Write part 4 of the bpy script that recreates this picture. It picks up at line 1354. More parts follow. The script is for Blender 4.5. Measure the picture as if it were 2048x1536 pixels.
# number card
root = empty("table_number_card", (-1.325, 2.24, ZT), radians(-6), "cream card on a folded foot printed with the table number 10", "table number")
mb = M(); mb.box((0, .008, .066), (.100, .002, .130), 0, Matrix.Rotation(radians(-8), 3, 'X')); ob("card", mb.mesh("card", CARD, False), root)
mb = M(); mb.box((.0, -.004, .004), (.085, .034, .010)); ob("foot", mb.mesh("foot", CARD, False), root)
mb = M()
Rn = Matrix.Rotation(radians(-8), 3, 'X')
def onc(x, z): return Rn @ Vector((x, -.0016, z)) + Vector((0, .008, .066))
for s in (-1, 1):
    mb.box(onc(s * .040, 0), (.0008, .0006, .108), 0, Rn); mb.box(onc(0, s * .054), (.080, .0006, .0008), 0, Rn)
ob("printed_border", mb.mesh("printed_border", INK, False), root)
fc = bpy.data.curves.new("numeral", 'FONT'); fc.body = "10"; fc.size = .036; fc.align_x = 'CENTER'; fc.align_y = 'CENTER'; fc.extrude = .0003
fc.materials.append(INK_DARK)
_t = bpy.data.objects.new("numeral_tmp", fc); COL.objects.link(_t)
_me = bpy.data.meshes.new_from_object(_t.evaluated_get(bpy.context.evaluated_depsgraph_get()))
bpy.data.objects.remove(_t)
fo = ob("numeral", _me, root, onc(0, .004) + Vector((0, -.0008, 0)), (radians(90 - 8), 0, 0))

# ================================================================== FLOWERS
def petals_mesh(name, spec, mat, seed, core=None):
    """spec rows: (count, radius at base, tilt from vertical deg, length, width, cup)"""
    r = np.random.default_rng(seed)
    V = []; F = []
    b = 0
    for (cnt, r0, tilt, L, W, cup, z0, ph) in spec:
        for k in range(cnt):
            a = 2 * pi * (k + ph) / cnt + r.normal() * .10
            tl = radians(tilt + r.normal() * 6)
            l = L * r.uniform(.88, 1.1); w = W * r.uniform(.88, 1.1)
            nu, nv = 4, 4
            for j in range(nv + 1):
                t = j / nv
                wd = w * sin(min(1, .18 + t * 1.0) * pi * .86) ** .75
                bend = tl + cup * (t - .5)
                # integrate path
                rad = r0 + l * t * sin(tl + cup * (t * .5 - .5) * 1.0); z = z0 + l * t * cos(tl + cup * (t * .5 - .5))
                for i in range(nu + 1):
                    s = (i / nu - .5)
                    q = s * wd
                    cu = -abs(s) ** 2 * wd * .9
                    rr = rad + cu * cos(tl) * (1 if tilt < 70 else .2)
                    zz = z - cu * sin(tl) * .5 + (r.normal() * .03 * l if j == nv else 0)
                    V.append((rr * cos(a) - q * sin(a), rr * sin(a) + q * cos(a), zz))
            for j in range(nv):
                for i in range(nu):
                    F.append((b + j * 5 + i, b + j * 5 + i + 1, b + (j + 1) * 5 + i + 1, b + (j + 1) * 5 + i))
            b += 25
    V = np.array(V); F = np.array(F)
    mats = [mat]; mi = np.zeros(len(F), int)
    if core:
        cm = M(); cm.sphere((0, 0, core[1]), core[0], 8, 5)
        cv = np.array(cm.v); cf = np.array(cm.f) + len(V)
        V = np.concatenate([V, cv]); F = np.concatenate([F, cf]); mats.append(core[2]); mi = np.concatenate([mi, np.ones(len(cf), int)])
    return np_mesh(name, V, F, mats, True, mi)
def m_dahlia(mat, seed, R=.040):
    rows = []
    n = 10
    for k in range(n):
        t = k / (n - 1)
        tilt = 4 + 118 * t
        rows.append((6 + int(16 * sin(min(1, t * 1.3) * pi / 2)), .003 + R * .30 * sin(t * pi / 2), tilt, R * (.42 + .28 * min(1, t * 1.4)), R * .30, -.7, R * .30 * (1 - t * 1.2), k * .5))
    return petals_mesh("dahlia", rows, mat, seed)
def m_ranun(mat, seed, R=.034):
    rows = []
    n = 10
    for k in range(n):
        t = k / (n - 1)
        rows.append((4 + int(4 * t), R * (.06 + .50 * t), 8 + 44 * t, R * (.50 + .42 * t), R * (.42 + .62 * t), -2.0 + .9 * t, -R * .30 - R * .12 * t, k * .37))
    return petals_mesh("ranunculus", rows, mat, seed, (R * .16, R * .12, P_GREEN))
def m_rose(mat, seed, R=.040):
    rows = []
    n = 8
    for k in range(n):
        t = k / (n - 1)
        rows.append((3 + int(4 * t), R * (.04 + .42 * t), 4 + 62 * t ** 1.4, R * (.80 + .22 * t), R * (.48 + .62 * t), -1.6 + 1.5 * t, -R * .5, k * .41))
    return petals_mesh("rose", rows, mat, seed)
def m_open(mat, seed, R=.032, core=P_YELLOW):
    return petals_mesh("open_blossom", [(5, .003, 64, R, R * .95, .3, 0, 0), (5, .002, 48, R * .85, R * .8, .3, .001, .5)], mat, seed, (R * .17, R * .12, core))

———

Print the listing above in its entirety, with every line exact.

Write part 4 of the bpy script that recreates this picture. It picks up at line 1354. More parts follow. The script is for Blender 4.5. Measure the picture as if it were 2048x1536 pixels.
# number card
root = empty("table_number_card", (-1.325, 2.24, ZT), radians(-6), "cream card on a folded foot printed with the table number 10", "table number")
mb = M(); mb.box((0, .008, .066), (.100, .002, .130), 0, Matrix.Rotation(radians(-8), 3, 'X')); ob("card", mb.mesh("card", CARD, False), root)
mb = M(); mb.box((.0, -.004, .004), (.085, .034, .010)); ob("foot", mb.mesh("foot", CARD, False), root)
mb = M()
Rn = Matrix.Rotation(radians(-8), 3, 'X')
def onc(x, z): return Rn @ Vector((x, -.0016, z)) + Vector((0, .008, .066))
for s in (-1, 1):
    mb.box(onc(s * .040, 0), (.0008, .0006, .108), 0, Rn); mb.box(onc(0, s * .054), (.080, .0006, .0008), 0, Rn)
ob("printed_border", mb.mesh("printed_border", INK, False), root)
fc = bpy.data.curves.new("numeral", 'FONT'); fc.body = "10"; fc.size = .036; fc.align_x = 'CENTER'; fc.align_y = 'CENTER'; fc.extrude = .0003
fc.materials.append(INK_DARK)
_t = bpy.data.objects.new("numeral_tmp", fc); COL.objects.link(_t)
_me = bpy.data.meshes.new_from_object(_t.evaluated_get(bpy.context.evaluated_depsgraph_get()))
bpy.data.objects.remove(_t)
fo = ob("numeral", _me, root, onc(0, .004) + Vector((0, -.0008, 0)), (radians(90 - 8), 0, 0))

# ================================================================== FLOWERS
def petals_mesh(name, spec, mat, seed, core=None):
    """spec rows: (count, radius at base, tilt from vertical deg, length, width, cup)"""
    r = np.random.default_rng(seed)
    V = []; F = []
    b = 0
    for (cnt, r0, tilt, L, W, cup, z0, ph) in spec:
        for k in range(cnt):
            a = 2 * pi * (k + ph) / cnt + r.normal() * .10
            tl = radians(tilt + r.normal() * 6)
            l = L * r.uniform(.88, 1.1); w = W * r.uniform(.88, 1.1)
            nu, nv = 4, 4
            for j in range(nv + 1):
                t = j / nv
                wd = w * sin(min(1, .18 + t * 1.0) * pi * .86) ** .75
                bend = tl + cup * (t - .5)
                # integrate path
                rad = r0 + l * t * sin(tl + cup * (t * .5 - .5) * 1.0); z = z0 + l * t * cos(tl + cup * (t * .5 - .5))
                for i in range(nu + 1):
                    s = (i / nu - .5)
                    q = s * wd
                    cu = -abs(s) ** 2 * wd * .9
                    rr = rad + cu * cos(tl) * (1 if tilt < 70 else .2)
                    zz = z - cu * sin(tl) * .5 + (r.normal() * .03 * l if j == nv else 0)
                    V.append((rr * cos(a) - q * sin(a), rr * sin(a) + q * cos(a), zz))
            for j in range(nv):
                for i in range(nu):
                    F.append((b + j * 5 + i, b + j * 5 + i + 1, b + (j + 1) * 5 + i + 1, b + (j + 1) * 5 + i))
            b += 25
    V = np.array(V); F = np.array(F)
    mats = [mat]; mi = np.zeros(len(F), int)
    if core:
        cm = M(); cm.sphere((0, 0, core[1]), core[0], 8, 5)
        cv = np.array(cm.v); cf = np.array(cm.f) + len(V)
        V = np.concatenate([V, cv]); F = np.concatenate([F, cf]); mats.append(core[2]); mi = np.concatenate([mi, np.ones(len(cf), int)])
    return np_mesh(name, V, F, mats, True, mi)
def m_dahlia(mat, seed, R=.040):
    rows = []
    n = 10
    for k in range(n):
        t = k / (n - 1)
        tilt = 4 + 118 * t
        rows.append((6 + int(16 * sin(min(1, t * 1.3) * pi / 2)), .003 + R * .30 * sin(t * pi / 2), tilt, R * (.42 + .28 * min(1, t * 1.4)), R * .30, -.7, R * .30 * (1 - t * 1.2), k * .5))
    return petals_mesh("dahlia", rows, mat, seed)
def m_ranun(mat, seed, R=.034):
    rows = []
    n = 10
    for k in range(n):
        t = k / (n - 1)
        rows.append((4 + int(4 * t), R * (.06 + .50 * t), 8 + 44 * t, R * (.50 + .42 * t), R * (.42 + .62 * t), -2.0 + .9 * t, -R * .30 - R * .12 * t, k * .37))
    return petals_mesh("ranunculus", rows, mat, seed, (R * .16, R * .12, P_GREEN))
def m_rose(mat, seed, R=.040):
    rows = []
    n = 8
    for k in range(n):
        t = k / (n - 1)
        rows.append((3 + int(4 * t), R * (.04 + .42 * t), 4 + 62 * t ** 1.4, R * (.80 + .22 * t), R * (.48 + .62 * t), -1.6 + 1.5 * t, -R * .5, k * .41))
    return petals_mesh("rose", rows, mat, seed)
def m_open(mat, seed, R=.032, core=P_YELLOW):
    return petals_mesh("open_blossom", [(5, .003, 64, R, R * .95, .3, 0, 0), (5, .002, 48, R * .85, R * .8, .3, .001, .5)], mat, seed, (R * .17, R * .12, core))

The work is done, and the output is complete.